PO: If you're doing a column, you kind of have to. Like in the back of Sports Illustrated, Rick Reilly has to find something to be mad about. It's not really the way I approach things. I like to take things that are boring-but-important and try to make them interesting. That was definitely what I was after with Eat The Rich.

O: Do you feel hampered at all by your writing persona?

PO: Bob Wallace was my editor at Rolling Stone when I first started writing there, and he's a wonderful editor. I was in the Philippines during the Marcos overthrow, and I was up on what was called Smokey Mountain. I think it's gone now, but it was a garbage dump with a bunch of people living on it. I was talking to Bob on the phone, and I told him, "I'm a humorist.
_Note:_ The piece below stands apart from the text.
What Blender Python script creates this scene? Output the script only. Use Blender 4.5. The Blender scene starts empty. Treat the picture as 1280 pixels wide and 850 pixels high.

I can't write about this." And Bob told me to let my style be dictated by the subject, to take what I saw and write about it in the tone that it requires.

O: Do you ever have a crisis of confidence when you're writing, where you say, "Man, I don't know if I'm right about this?"

PO: If I do, I say so. That's the only way out of that. If there are three words that need to be used more in American journalism, commentary, politics, personal life… it's the magic words "I don't know." I mean, there are certain basic principles, like the dignity of the individual and the individual's responsibility, and certain basic economic principles, like how when something costs less, more of it will be consumed… There are certain things that I feel pretty confident about. But when I get in deep water, I prefer to announce that I'm in over my head.